Sandra Arnold is Searching for Respect for Forgotten Slaves

By REX SAKAMOTO

Sandra Arnold, student at Fordham School of Professional and Continuing Studies is creating a database of slave burial sites. (Rex Sakamoto/The Observer)
Sandra Arnold, student at Fordham School of Professional and Continuing Studies is creating a database of slave burial sites. (Rex Sakamoto/The Observer)

Deserted, unmarked, negated and forgotten, slave burial sites are typically discovered by accident during construction projects or by chance. Sandra Arnold, a student at the Fordham School of Professional and Continuing Studies (PCS) and the senior secretary for both the department of African and African American studies and the Latin American and Latino Studies Institute (LALSI), is concerned with the sacredness of these forgotten burial sites and their lack of memorialization.

Currently, Arnold is working on a database which documents the burial sites of both African-American slaves who died in slavery and African-American slaves who were emancipated. So far she has received close to a hundred submissions from across the United States. While the locations of many of the grave sites are still confidential, she did reveal that many sites have been found in New Jersey and as close as Hunt’s Point in the Bronx.

“I saw the value of the information that was provided for me and my family through the cemetery where my great grandfather was buried,” Arnold said. She continued, “It pieced together so much of our history.” While he died before Arnold was born, her great grandfather, who was an emancipated slave, has inspired her to help other African-Americans piece together their family lineage. Today, he rests in a marked slave grave site in Tennessee.

A common problem Arnold observes is that, “African-Americans hit a wall at slavery because people were sold off and there were very little records sometimes of where they were sold.”

It is this “forgetting” that Arnold does not want to continue. “The burial site of a person in every culture and in every walk of life is sacred,” Arnold said, “it should be the same for this population.”

While Arnold started the project independently, she acknowledges the help and inspiration Fordham has provided her with. “Fordham as a community has been extremely supportive and a wonderful space for me as a student to explore my project,” Arnold said. “There hasn’t been just one or two classes that have inspired me, it’s been the entire experience.”

Arnold has really enjoyed her American pluralism classes as they have taught her that, “fundamentally we are all the same and we all desire the same thing, which is to be cared for, loved and respected.”

Additionally, she has appreciated her course on the Civil War Era with Dr. Barry Goldberg, associate professor of history. In this class she researched what was on the forefront of emancipated slaves’ minds. Arnold discovered that they cared more about finding their lost family members than exercising their new rights as citizens. This was interesting to her as African-Americans are still searching for lost family members today. Goldberg said, “As the location of these sites builds up I think more and more people will be aware of how close slavery is to all of us.
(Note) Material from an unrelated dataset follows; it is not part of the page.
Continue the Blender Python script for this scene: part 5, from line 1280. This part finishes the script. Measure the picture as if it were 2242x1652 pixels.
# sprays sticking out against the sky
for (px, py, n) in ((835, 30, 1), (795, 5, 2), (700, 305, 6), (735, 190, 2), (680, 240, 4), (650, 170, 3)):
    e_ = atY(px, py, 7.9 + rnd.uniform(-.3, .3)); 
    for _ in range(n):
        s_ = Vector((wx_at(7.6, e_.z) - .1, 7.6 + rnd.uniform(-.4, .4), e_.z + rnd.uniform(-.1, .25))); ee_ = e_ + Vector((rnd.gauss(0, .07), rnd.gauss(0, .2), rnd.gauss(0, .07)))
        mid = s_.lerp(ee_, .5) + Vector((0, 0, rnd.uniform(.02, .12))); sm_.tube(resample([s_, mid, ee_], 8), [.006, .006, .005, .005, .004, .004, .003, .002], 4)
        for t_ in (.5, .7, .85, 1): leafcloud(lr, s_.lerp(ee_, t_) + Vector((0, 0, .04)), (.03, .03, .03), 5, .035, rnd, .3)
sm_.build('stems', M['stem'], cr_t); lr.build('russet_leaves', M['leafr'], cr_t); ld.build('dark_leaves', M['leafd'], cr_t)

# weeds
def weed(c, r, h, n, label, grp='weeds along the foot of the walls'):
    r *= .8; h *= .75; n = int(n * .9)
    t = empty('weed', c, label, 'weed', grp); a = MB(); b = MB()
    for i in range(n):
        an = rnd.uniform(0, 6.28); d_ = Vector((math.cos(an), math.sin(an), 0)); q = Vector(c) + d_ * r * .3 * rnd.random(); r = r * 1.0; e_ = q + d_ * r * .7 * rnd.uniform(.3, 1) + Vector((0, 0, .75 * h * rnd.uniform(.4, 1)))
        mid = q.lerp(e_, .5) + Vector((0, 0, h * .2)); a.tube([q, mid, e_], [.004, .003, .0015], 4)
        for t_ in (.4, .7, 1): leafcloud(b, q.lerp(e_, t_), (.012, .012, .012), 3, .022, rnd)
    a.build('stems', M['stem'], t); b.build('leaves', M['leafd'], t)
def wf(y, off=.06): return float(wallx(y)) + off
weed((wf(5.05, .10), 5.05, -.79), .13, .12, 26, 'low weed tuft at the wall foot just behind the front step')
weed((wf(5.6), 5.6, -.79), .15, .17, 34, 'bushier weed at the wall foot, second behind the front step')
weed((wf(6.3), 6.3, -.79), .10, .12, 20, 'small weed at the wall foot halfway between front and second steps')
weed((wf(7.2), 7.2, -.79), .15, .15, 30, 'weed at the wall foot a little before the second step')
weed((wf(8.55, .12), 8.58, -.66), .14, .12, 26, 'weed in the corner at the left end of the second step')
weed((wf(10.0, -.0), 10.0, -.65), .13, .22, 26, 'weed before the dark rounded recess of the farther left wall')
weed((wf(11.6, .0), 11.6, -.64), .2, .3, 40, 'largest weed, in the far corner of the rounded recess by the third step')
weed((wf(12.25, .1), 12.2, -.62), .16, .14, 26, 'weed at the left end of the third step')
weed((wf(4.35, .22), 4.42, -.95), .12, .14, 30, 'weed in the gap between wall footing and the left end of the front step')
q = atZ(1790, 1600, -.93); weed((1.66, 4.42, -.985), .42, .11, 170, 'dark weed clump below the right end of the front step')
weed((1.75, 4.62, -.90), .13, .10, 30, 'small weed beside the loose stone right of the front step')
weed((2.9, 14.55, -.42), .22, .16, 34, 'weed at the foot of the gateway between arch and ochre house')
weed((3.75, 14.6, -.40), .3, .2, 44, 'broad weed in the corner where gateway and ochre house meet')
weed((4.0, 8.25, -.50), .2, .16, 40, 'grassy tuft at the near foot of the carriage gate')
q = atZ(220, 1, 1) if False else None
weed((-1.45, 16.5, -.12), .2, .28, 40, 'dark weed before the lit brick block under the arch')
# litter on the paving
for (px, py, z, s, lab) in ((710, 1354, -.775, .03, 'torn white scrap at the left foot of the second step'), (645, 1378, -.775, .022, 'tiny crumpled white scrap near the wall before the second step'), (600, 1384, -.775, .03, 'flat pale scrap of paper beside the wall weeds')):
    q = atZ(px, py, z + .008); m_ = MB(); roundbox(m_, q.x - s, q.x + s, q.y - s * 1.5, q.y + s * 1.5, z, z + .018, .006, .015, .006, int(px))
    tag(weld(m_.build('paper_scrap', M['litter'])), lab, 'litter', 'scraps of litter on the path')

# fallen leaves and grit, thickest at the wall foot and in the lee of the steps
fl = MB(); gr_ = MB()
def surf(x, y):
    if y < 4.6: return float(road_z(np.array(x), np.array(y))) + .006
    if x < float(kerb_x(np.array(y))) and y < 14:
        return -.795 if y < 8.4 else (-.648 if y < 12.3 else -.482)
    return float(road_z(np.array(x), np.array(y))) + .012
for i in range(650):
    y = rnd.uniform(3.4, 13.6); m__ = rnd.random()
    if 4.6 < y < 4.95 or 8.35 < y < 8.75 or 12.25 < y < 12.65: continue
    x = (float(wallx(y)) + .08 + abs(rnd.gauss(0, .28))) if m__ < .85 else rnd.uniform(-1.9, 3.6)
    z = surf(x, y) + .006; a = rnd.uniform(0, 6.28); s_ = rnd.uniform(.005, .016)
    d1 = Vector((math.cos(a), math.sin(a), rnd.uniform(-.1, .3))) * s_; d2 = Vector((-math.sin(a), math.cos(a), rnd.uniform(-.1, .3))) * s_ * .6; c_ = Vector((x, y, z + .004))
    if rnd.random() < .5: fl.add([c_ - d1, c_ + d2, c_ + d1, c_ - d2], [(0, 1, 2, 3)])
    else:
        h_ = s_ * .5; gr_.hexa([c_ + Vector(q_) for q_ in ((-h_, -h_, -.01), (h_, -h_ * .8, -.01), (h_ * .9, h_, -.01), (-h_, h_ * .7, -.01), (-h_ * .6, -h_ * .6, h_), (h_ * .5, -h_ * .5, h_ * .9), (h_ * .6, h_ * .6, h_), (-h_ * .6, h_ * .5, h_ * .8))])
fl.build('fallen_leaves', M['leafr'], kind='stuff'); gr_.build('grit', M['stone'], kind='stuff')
Some people may be shocked.”

Arnold has also found support from Isabelle Frank, Ph.D., Dean, PCS, as well as Cynthia Vich, Director of LALSI, who have provided her with advice for her project and her future as a student. “It’s a major project that is very valuable in terms of building historical memories in the U.S.,” Vich said. Vich has also helped publicize Arnold’s project in LALSI’s Boletín.
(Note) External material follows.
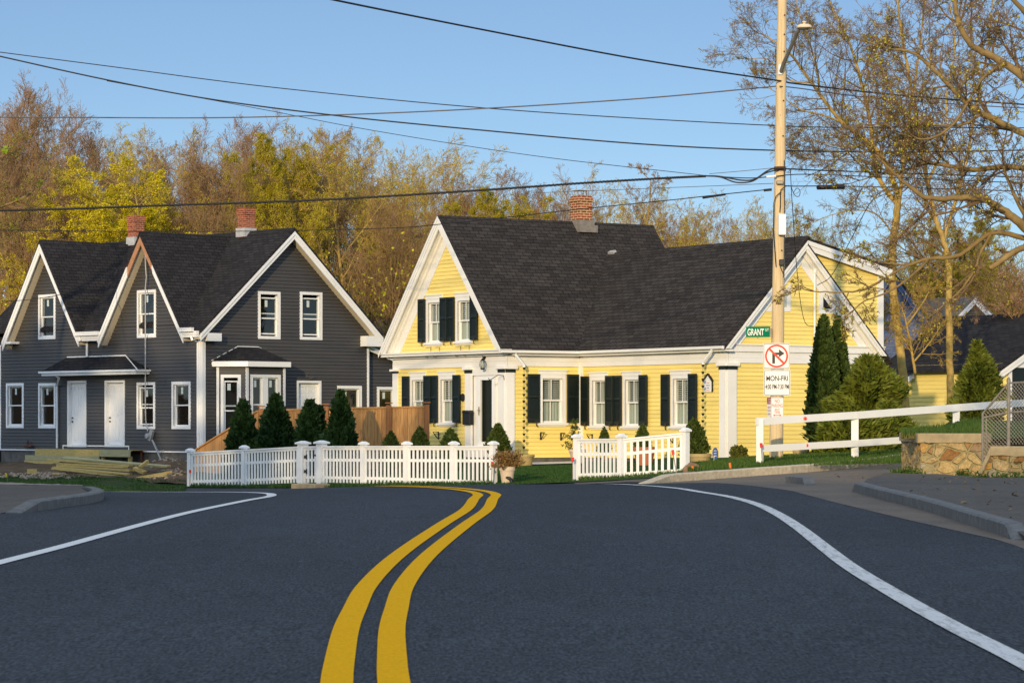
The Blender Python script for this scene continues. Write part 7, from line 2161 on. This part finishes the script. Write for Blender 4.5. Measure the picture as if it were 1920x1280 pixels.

While there is no set date for the public release of the National Slave Burial Registry, Arnold hopes to publish it as soon as possible. Before it is released, she needs to fact check and make sure all of the information submitted to the database is legitimate.

Arnold does not want the buried slaves to be bulldozed over or accidentally exhumed any longer. “My sincere number one hope is that the enslaved are properly remembered. They are an entire population of people that deserve to be respected,” Arnold said.